Rudd switches to scare tactic in campaign

Australia's Prime Minister Kevin Rudd.

AUSTRALIA - After a spectacular comeback as Australia's Prime Minister three months ago, Mr Kevin Rudd pledged to replace an era of negativity with the "politics of hope".

But as the election campaign entered its second half last week, there was little sign of his triumphant promise to be "kinder and gentler".

Instead, Mr Rudd, a former diplomat, found himself trailing badly in the polls and resorted to the age-old tactic of the politically desperate: a nasty scare campaign.

Mr Rudd and the ruling Labor party dispensed with its efforts to preserve his image as a friendly, bookish nerd and began issuing dire warnings about the grave risks of electing opposition leader Tony Abbott.

Apparently ignoring his own campaign motto - "A new way" - Mr Rudd went on the attack. He said Mr Abbott was "on a different planet" and would lead Australia down a British-style austerity path towards recession.

Asked about Labor's negative television advertisements, which began airing a week ago, Mr Rudd told Channel Seven: "We're returning fire - returning fire based on policy facts."

Ironically, Mr Abbott, a London-born former amateur boxer, has also adopted a swift image reversal.

During his four years as opposition leader, Mr Abbott has earned the nickname "Dr No" and become known for his brutal attacks on Mr Rudd and Ms Julia Gillard, who deposed him in 2010 only to lose the leadership to Mr Rudd this year.

Mr Abbott has also become known for his effective three-word slogans attacking Labor policy. He described both Ms Gillard's controversial carbon and mining taxes as a "great big tax", while repeatedly using the mantra "stop the boats" to demand a tougher stance on asylum-seekers arriving in Australia by sea.

Indeed, Mr Rudd triggered the election campaign on Aug 4 with a promise to end the "three-word slogans of the past". Yet, he has now come up with a slogan of his own to describe Mr Abbott: "Cut, cut and cut".

Mr Abbott, on the other hand, has sought to present himself as the more amiable, composed and approachable candidate.
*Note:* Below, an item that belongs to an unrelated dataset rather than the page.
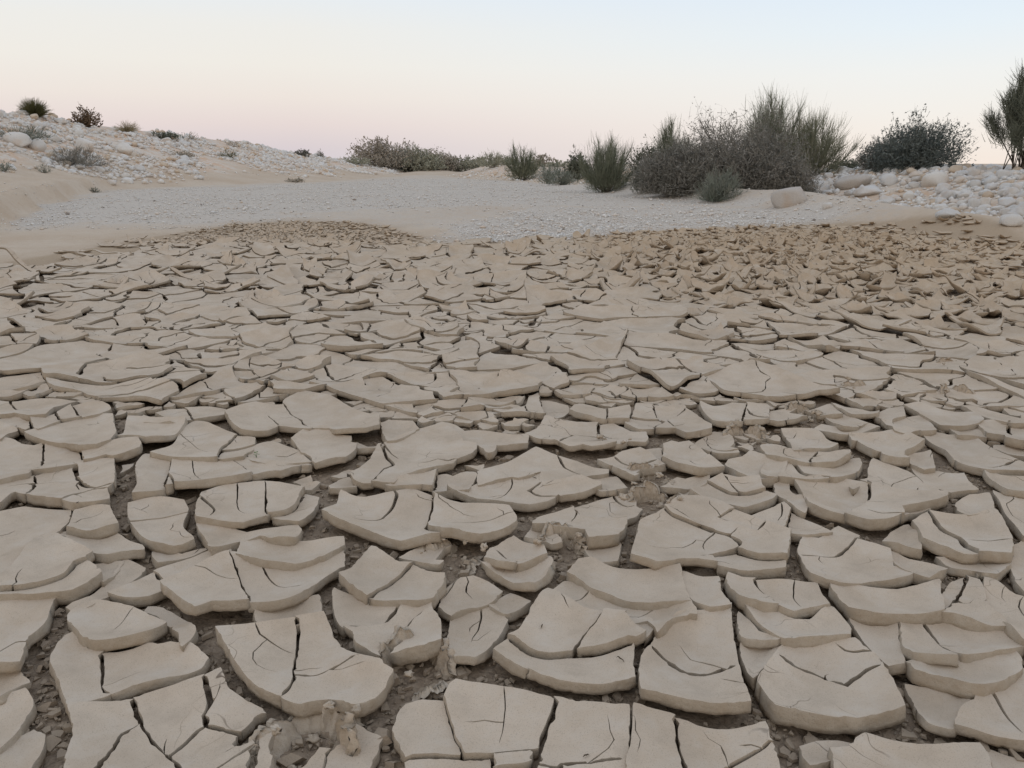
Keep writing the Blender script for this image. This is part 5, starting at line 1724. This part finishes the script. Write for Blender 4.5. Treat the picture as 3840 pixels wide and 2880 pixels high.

An expert on Australian politics at Melbourne University, Dr Damon Alexander, said Mr Rudd was starting to appear "desperate" but the negative campaigning was unlikely to tarnish his image. He said Mr Rudd had no choice but to attack given his standing in the polls.

"I think negative campaigns are something the Australian electorate expects," he told The Straits Times. "Part of it for Rudd is trying to show he is a strong leader who won't take a backward step… Abbott has avoided any major disasters - and that is all he really needs to do."

The contrast between the leaders was on stark display at the second televised debate of the campaign last week.

Asked about his proposed spending and deficit cuts, Mr Abbott said: "Let's not please say that I'm somehow Mr Cut, Cut, Cut because I want to be Mr Build, Build, Build so we have more jobs, jobs, jobs."

Some analysts agree about the "role reversal" and that Mr Abbott no longer needs to try to harness public fear because he is safely ahead in the latest polls.

These showed Labor trailing by 48 per cent to 52 per cent. A Galaxy poll released last Friday showed Labor on track to lose six of seven marginal seats in Sydney.

"(Mr Abbott) is the one who needs to preserve the situation and reassure the electorate that they are on the right course," said commentator Peter Hartcher in the Sydney Morning Herald.

Certainly, Mr Rudd has signalled that he will not back away from his tough new image.

"I'm a fighter," he told Channel Nine on Friday. "We have just under 21/2 weeks to go in this campaign... and I intend to take the argument up."

The frenetic campaign appears to be taking the sheen off the public images of both candidates.

As Wednesday's debate wore on, Mr Abbott, a no-nonsense straight-talker, lost his composure during a testy exchange with the Prime Minister and commented: "Does this guy ever shut up?"

Meanwhile, Mr Rudd, who has long faced claims that he can be extremely bad-tempered behind closed doors, was accused of being rude to make-up artist Lily Fontana, who did his make-up for the debate. She posted a comment on Facebook, saying: "I have (N)ever had anyone treat me so badly."

As the campaign wears on, it seems both leaders are finding it difficult to conceal their truer selves - no matter what the make-up artist does for them.